The second cause of action is based upon a second contract, dated in June, 1920, for the purchase of 500 pieces of grey cloth. It is similarly alleged that the defendant corporation failed and refused to carry out the terms of this contract and the plaintiff was ready, willing and able to perform its part. The other allegations in this cause of action are identical with those of the first cause of action, except that the damages are claimed in the sum of $4,650.

The prayer for relief demands that defendants account for the property of the defendant corporation; that plaintiff be adjudged to have a lien thereon for the amount of its indebtedness in suit or that such property be adjudged to be subject to such indebtedness or sold to satisfy the same; or that plaintiff have judgment against the individual defendants for the amount claimed, to wit, $13,950.

The answers deny all the allegations of the complaint, except that the parties were corporations; that the individual defendants were directors; that the corporation was dissolved and that the other defendants became possessed of the assets thereof for the benefit of its creditors. They also admit the cancellation of the contracts and set up a defense that they were canceled by mutual consent, and in any event that they were void and unenforcible *98because of the Statute of Frauds. (See Pers. Prop. Law, § 85, as added by Laws of 1911, chap. 571, known as the Statute of Frauds of the Sales of Goods Act.)

Before the trial came on the defendants moved to strike the cause from the Special Term calendar where it had been placed, upon the ground that the complaint did not entitle plaintiff to equitable relief, but to money damages only. This motion being denied, they moved to frame issues for a jury trial, which motion was also denied. Upon the opening of the trial defendants moved to have the case sent to Trial Term upon the ground that defendants were entitled to a jury trial. The court denied this motion and took the evidence. At the close of the plaintiff’s case defendants moved to dismiss both causes of action for failure of proof to support the causes of action alleged, and on the grounds that the plaintiff rescinded the agreement at a time when defendant corporation was not itself in default. They also moved 'to dismiss the entire complaint upon the grounds that this cause did not fall within section 221 of the General Corporation Law because that section does not authorize such an action as that here brought.
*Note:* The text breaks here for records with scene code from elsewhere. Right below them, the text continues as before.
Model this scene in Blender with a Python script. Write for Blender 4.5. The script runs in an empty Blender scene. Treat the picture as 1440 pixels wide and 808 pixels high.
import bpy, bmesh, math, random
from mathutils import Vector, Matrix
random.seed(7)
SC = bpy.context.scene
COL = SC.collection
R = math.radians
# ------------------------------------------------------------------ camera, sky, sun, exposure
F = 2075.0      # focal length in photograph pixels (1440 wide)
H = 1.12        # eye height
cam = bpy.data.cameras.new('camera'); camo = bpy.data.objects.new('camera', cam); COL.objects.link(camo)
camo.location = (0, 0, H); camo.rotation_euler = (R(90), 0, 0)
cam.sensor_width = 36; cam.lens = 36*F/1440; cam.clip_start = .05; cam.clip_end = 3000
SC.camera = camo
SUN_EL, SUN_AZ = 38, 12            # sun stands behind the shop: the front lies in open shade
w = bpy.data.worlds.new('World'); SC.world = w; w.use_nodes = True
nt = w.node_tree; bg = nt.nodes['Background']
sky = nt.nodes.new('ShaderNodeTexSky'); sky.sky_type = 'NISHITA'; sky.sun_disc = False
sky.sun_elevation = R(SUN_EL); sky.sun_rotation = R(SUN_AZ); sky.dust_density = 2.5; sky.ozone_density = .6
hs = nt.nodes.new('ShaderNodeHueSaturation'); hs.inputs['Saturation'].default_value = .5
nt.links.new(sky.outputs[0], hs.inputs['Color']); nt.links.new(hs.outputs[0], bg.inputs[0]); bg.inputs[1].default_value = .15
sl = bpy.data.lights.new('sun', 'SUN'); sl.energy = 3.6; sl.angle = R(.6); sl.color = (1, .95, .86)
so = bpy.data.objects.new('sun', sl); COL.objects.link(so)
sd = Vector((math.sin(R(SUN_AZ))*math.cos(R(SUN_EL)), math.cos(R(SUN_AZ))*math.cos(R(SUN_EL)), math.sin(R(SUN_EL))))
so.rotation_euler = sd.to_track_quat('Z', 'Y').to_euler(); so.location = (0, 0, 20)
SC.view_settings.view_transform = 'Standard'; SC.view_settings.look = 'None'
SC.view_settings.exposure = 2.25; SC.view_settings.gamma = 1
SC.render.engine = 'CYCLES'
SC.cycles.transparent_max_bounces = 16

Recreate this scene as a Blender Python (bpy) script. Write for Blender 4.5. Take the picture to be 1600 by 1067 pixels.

The trial court, after the submission of the case for decision, dismissed the complaint upon the ground that it failed to state a cause of action for any equitable relief, setting forth in its opinion that section 221 of the General Corporation Law gave no authority for suing the individual defendants and holding them personally hable to account for an improper distribution of the corporation assets. It was held that such a right is created under sections 90 and 91 of the General Corporation Law, and is granted therein only in favor of judgment creditors of the corporation who may bring such an action against the individuals who are liquidating directors after dissolution. (121 Misc. Rep. 138.) It would seem that this decision is supported by the doctrine enunciated in Cunningham v. Glauber (133 App. Div. 10); Asphalt P. & C. Co. v. City of New York, No. 2 (149 id. 622), and Steele v. Isman (164 id. 146).

Section 221 of the General Corporation Law, under which this action was brought, provides in subdivision 3 that upon a dissolution of a stock corporation Said corporation shall nevertheless continue in existence for the purpose of paying, satisfying and discharging any existing debts or obligations, collecting and distributing its assets and doing all other acts required in order to adjust and wind up its business and affairs, and may sue and be sued for the purpose of enforcing such debts or obligations, until its business and affairs are fully adjusted and wound up.” *

*99This section gives a creditor the right even after dissolution to still sue at law for any debt or obligation owing by the corporate body. There is no procedure authorized in the section for bringing an action for breach of contract into equity and avoiding a common-law trial. There is no authorization therein for bringing suit against trustees in dissolution. This remedy is granted to judgment creditors by sections 90 and 91 of the General Corporation Law. Here the plaintiff is attempting to combine the right of action against a dissolved corporation, which a simple contract creditor retains, even after dissolution under section 221, with the right of action granted only to a judgment creditor in a representative capacity against directors who act as trustees in dissolution of a dissolved corporation, and it has brought the combined action against both trustees and the corporation solely in its own behalf, ' although only a simple contract creditor.

It is apparent too, that plaintiff failed to make out a cause of action against the defendant corporation on the theory that it was entitled to recover the amount of its damages at law in any event because by framing its complaint as one for equitable relief, plaintiff led defendants to believe that such relief only was sought. The case was not sent to a jury part because of this equitable demand, and plaintiff having deprived defendants of a jury trial, cannot now assert that the cause of action is one at law in order to save a complaint which fails to set forth a cause of action in equity. It is apparent, too, that the causes of action on the contracts against the defendant corporation cannot be joined with an equitable cause against the defendants as directors who are trustees in liquidation for an accounting of the property of the company, since such an action does not come within the provisions of the Civil Practice Act permitting joinder of certain causes. Section 211 of the act provides that all persons may be joined as defendants against whom the right to any relief is alleged to exist, whether jointly, severally or in the alternative. In this case plaintiff had no legal capacity to sue defendants for its equitable cause until it had become a judgment creditor by an appropriate action at law, so it was not at the beginning of this action entitled to any relief against all the individual and corporate defendants either jointly, severally or in the alternative.

The judgment should be affirmed, with costs.

Clarke, P. J., Dowling, Finch and Martin, JJ., concur.

Judgment and orders affirmed, with costs.

Now Stock Corp. Law of 1923, § 105, subd. 8, in effect October 1, 1923, but see Laws of 1923, chap. 787, §§ 2, 3, 5.— [Rep.